Al parecer, lejos del discurso sobre la utilidad del voto –y si es que pretenden forzar una segunda vuelta–, a candidatos como Mauricio Macri o Sergio Massa les convendría mucho más fomentar la participación ciudadana para evitar así un crecimiento de los índices de ausentismo y voto negativo.

De hecho, fueron 8,9 millones de personas las que no concurrieron a votar en las últimas primarias, casi tres millones más que en las elecciones generales de 2011 (diferencia, por cierto, imposible de atribuir a los 930 mil jóvenes de 16 y 17 años empadronados, quienes inclusive demostraron en 2013 una tasa de asistencia mayor a la media).

En definitiva, además de facilitar la obtención de mayorías porcentuales, el desinterés traducido en una disminución abrupta de votantes es un indicador del escaso entusiasmo social por los representantes políticos –una apatía que incluye, por supuesto, a los propios que confían en el éxito argumental del «voto útil»–.

El voto vacante

No ir a votar está prohibido, dice con otras palabras la Constitución argentina en su artículo 37º. Quizás por ello ni siquiera en el año 2001, cenit de la deslegitimación del sistema, la tasa de inasistencia mostró un incremento llamativo.

Si bien el ausentismo fue incluso tres puntos menor que en las últimas primarias, en aquellas elecciones legislativas la sociedad mostró su disconformidad votando en blanco o de manera nula: ambos índices sumaron así casi un 30% del total.

Sin embargo, en un sistema electoral que sólo computa los votos válidos y afirmativos, únicamente un porcentaje extrañamente alto –como aquel del 2001– puede tener impacto político.

En España, por ejemplo, hay quienes procuran visibilizar el voto en blanco traduciéndolo en bancas vacías. “En democracia, el ciudadano tiene que disponer de la opción de expresar su disconformidad (…) y esa opción debe computar en igualdad de condiciones con el voto de cualquier otro”, reza la plataforma del Movimiento Ciudadano por el Voto en Blanco Computable.

En el mismo sentido, su correlato en nuestro país estuvo a cargo en 2001 de Eduardo Malamud, quien interpuso un amparo para que en las elecciones de aquel año se dejaran “tantas bancas vacantes según las veces que los votos en blanco alcancen el coeficiente correspondiente”.

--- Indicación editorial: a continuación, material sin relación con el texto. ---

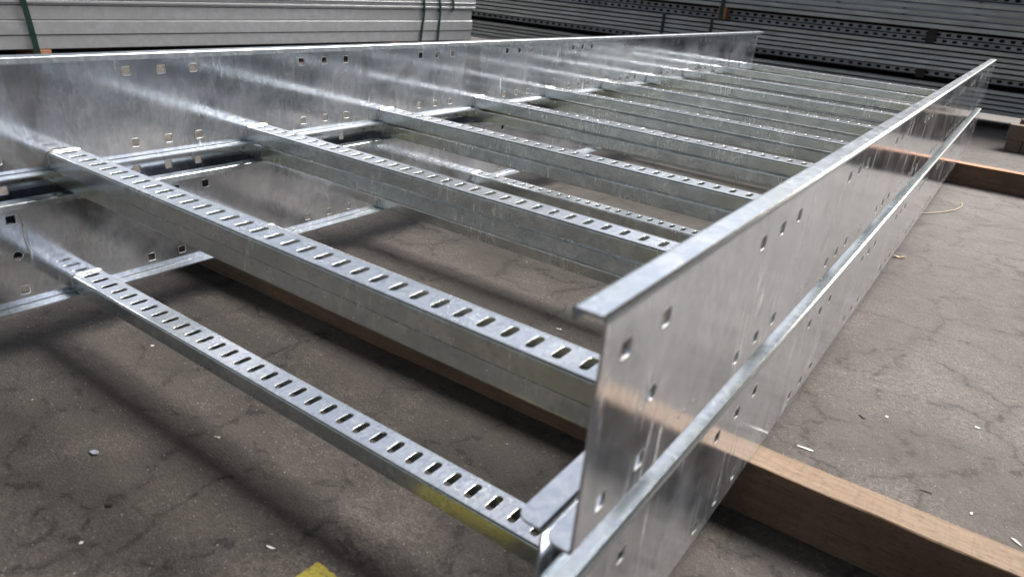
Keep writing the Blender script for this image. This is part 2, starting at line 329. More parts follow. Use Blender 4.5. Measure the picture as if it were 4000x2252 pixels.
# ------------------------------------------------------------------ the cable ladders
W, H, FL, T, E0, LEN = 889.9, 147.0, 18.5, 2.0, 156.0, 3012.0
RW, RT = 41.4, 24.2
GR = (97, 147, 197)
def rail_mesh(sign):
    """C-shaped side rail; sign +1: web outer face at x = -2, flanges towards +x"""
    mb = MB(); R = 3.2
    ys, hc = [0, LEN], []
    holes_y = [26, 76] + [E0 + 300 * i + g for i in range(9) for g in GR] + [LEN - 76, LEN - 26]
    for h in holes_y: ys += [h - 10, h + 10]
    ys = sorted(ys); zs = [R, 21.9 - 10, 21.9 + 10, 71.2 - 10, 71.2 + 10, 120.8 - 10, 120.8 + 10, H - R]
    holes = {}
    sq = (5.4, 5.4, 1.3, 2); rd = (5.4, 5.4, 5.4, 4)
    for h in holes_y:
        i = ys.index(h - 10); holes[(i, 1)] = sq; holes[(i, 5)] = sq
    for h in (76, LEN - 76): holes[(ys.index(h - 10), 3)] = rd
    plate(mb, ys, zs, holes, lambda u, v, w_: (sign * (-T + w_), u, v), T, rim_mat=2)
    n = 5; mb.cur = 1
    for top in (0, 1):
        mb.cur = 1
        zz = (lambda z: H - z) if top else (lambda z: z)
        out = [(-T + R - R * math.cos(k / n * math.pi / 2), R - R * math.sin(k / n * math.pi / 2)) for k in range(n + 1)]
        inn = [(-T + R - (R - T) * math.cos(k / n * math.pi / 2), R - (R - T) * math.sin(k / n * math.pi / 2)) for k in range(n + 1)]
        for arc in (out, inn):
            mb.cur = (2 if top else 0) if arc is out else 1  # outer top fold takes the bright weld zinc as a painted highlight
            P = [(sign * x, y, zz(z)) for x, z in arc for y in (0, LEN)]
            mb.add(P, [(2 * k, 2 * k + 1, 2 * k + 3, 2 * k + 2) for k in range(n)], True)
        mb.cur = 1
        for y in (0, LEN):
            mb.add([(sign * x, y, zz(z)) for x, z in out + inn[::-1]], [tuple(range(2 * n + 2))])
        x0 = -T + R; rc = 9.0 if not top else .6
        FE = FL if not top else FL - 2.6
        pl = [(x0, 0)] + [(FE - rc + rc * math.sin(a), rc - rc * math.cos(a)) for a in [k / 5 * math.pi / 2 for k in range(6)]]
        pl += [(x, LEN - y) for x, y in reversed(pl)]
        for z in (0, T): mb.add([(sign * x, y, zz(z)) for x, y in pl], [tuple(range(len(pl)))])
        m = len(pl)
        for k in range(m):
            a, b_ = pl[k], pl[(k + 1) % m]
            mb.add([(sign * a[0], a[1], zz(0)), (sign * b_[0], b_[1], zz(0)), (sign * b_[0], b_[1], zz(T)), (sign * a[0], a[1], zz(T))], [(0, 1, 2, 3)])
    # the top flange ends in a lip turned down
    LR = 2.6; LD = 8.6
    for rr, zl in ((LR, 0), (LR - T + .3, 0)):
        P = []
        for k in range(n + 1):
            a = k / n * math.pi / 2
            for y in (0, LEN): P.append((sign * (FL - LR + rr * math.sin(a)), y, H - LR + rr * math.cos(a)))
        for y, e in ((0, 2.5), (LEN, -2.5)): P.append((sign * (FL - LR + rr), y + e, H - LD))
        mb.add(P[:2 * n + 2], [(2 * k, 2 * k + 1, 2 * k + 3, 2 * k + 2) for k in range(n)], True)
        mb.add([P[2 * n], P[2 * n + 1], P[2 * n + 3], P[2 * n + 2]], [(0, 1, 2, 3)])
    xa, xb = FL, FL - T + .3
    mb.add([(sign * xa, 2.5, H - LD), (sign * xa, LEN - 2.5, H - LD), (sign * xb, LEN - 2.5, H - LD), (sign * xb, 2.5, H - LD)], [(0, 1, 2, 3)])
    for y, e in ((0, 2.5), (LEN, -2.5)):
        mb.add([(sign * xa, y, H - LR), (sign * xb, y, H - LR), (sign * xb, y + e, H - LD), (sign * xa, y + e, H - LD)], [(0, 1, 2, 3)])
        mb.add([(sign * (FL - LR), y, H), (sign * (FL - LR * .3), y, H - LR * .3), (sign * xa, y, H - LR), (sign * xb, y, H - LR), (sign * (FL - LR), y, H - T)], [(0, 1, 2, 3, 4)])
    mb.weld = True
    return mb.mesh('side_rail', [M_RAIL, M_FLANGE, M_WELD])

def rung_mesh():
    """slotted channel, open below: crown at z = RT, sides down to z = 0.8; origin at the rung's centre line on the left web"""
    mb = MB(); R = 3.0; L = W - 2 * T; t = .9
    xs = [0]; holes = {}; sl = (4.1, 11, 4.0, 4)
    for k in range(35):
        x = 14 + 24.75 * k; xs += [x - 8, x + 8]
    xs.append(L); ys = [-RW / 2 + R, -13, 13, RW / 2 - R]
    for k in range(35): holes[(1 + 2 * k, 1)] = sl
    plate(mb, xs, ys, holes, lambda u, v, w_: (u, v, RT - w_), t, .2, rim_mat=0, both=False, rh=.16)
    n = 4
    for sg in (-1, 1):
        cyy = RW / 2 - R; cz = RT - R
        for rr in (R, R - t):
            P = [(x, sg * (cyy + rr * math.sin(k / n * math.pi / 2)), cz + rr * math.cos(k / n * math.pi / 2)) for k in range(n + 1) for x in (0, L)]
            mb.add(P, [(2 * k, 2 * k + 1, 2 * k + 3, 2 * k + 2) for k in range(n)], True)
        y0, y1 = sg * RW / 2, sg * (RW / 2 - t)
        mb.add([(0, y0, 3.2), (L, y0, 3.2), (L, y0, cz), (0, y0, cz)], [(0, 1, 2, 3)])
        mb.add([(0, y1, 3.2), (L, y1, 3.2), (L, y1, cz), (0, y1, cz)], [(0, 1, 2, 3)])
        y2 = sg * (RW / 2 - 7); mb.add([(0, y0, 3.2), (L, y0, 3.2), (L, y2, 3.2), (0, y2, 3.2), (0, y1, 4.2), (L, y1, 4.2), (L, y2, 4.2), (0, y2, 4.2)], [(0, 1, 2, 3), (4, 5, 6, 7), (3, 2, 6, 7)])
    mb.weld = True
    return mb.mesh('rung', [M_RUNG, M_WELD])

def weld_mesh(seed):
    """bead along the crown and down the near corner where rung meets web (web plane x = 0)"""
    mb = MB(); rnd = random.Random(seed)
    path = [(-RW / 2 + .3, 4.0)] + [(-RW / 2 + .2, z) for z in (9, 14, 19)] + [(-RW / 2 + 1.5, RT - 1)] + [(y, RT + .2) for y in (-15, -10, -5, 0, 5, 10, 15)] + [(RW / 2 - 1, RT - .5), (RW / 2 + .2, 20), (RW / 2, 14)]
    rings = []
    for k, (y, z) in enumerate(path):
        r = (.9 if k < 4 else 1.9) * rnd.uniform(.75, 1.35)
        a, b_ = path[max(0, k - 1)], path[min(len(path) - 1, k + 1)]; ty, tz = b_[0] - a[0], b_[1] - a[1]; l = math.hypot(ty, tz); ny, nz = -tz / l, ty / l
        rings.append([(.2 + abs(r) * 1.25 * math.cos(q * math.pi / 3 + .3), y + ny * r * math.sin(q * math.pi / 3 + .3), z + nz * r * math.sin(q * math.pi / 3 + .3)) for q in range(6)])
    P = [p for r in rings for p in r]; F = []
    for k in range(len(rings) - 1):
        for q in range(6): F.append((6 * k + q, 6 * k + (q + 1) % 6, 6 * k + 6 + (q + 1) % 6, 6 * k + 6 + q))
    F += [tuple(range(6)), tuple(range(6 * len(rings) - 1, 6 * len(rings) - 7, -1))]
    mb.add(P, F, True); return mb.mesh('weld_bead', M_WELD)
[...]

El planteo, por supuesto, no tuvo respuesta favorable en la Justicia por considerar que el requerimiento formulado era en realidad una propuesta de reforma legislativa y no una cuestión judicial.

Tan cerca del anarquismo como de la antipolítica, más allá de las impresiones personales que una propuesta así pueda causar, lo cierto es que pone de manifiesto la apatía siempre existente de un sector de la sociedad.

¿Pero qué sucede si el ausentismo y los votos blancos e inválidos crecen? ¿Configura un hecho político que sean más los que se aferran a la apatía que los que apoyan al candidato ganador?

En definitiva, cualquiera sea su causa, su crecimiento no deja de ser una señal merecedora de atención. Si todo se debe a un desinterés pasajero, pronto se verá reflejado eso en las estadísticas. Pero si la tendencia es producto de cierto hartazgo frente a la oferta electoral, es naturalmente un dato preocupante.

Como insinuara José Saramago en Ensayo sobre la lucidez (Alfaguara, 2004), la apatía de los votantes no es sólo un dato más de la realidad electoral, sino que es el espejo donde se mira la consistencia del sistema.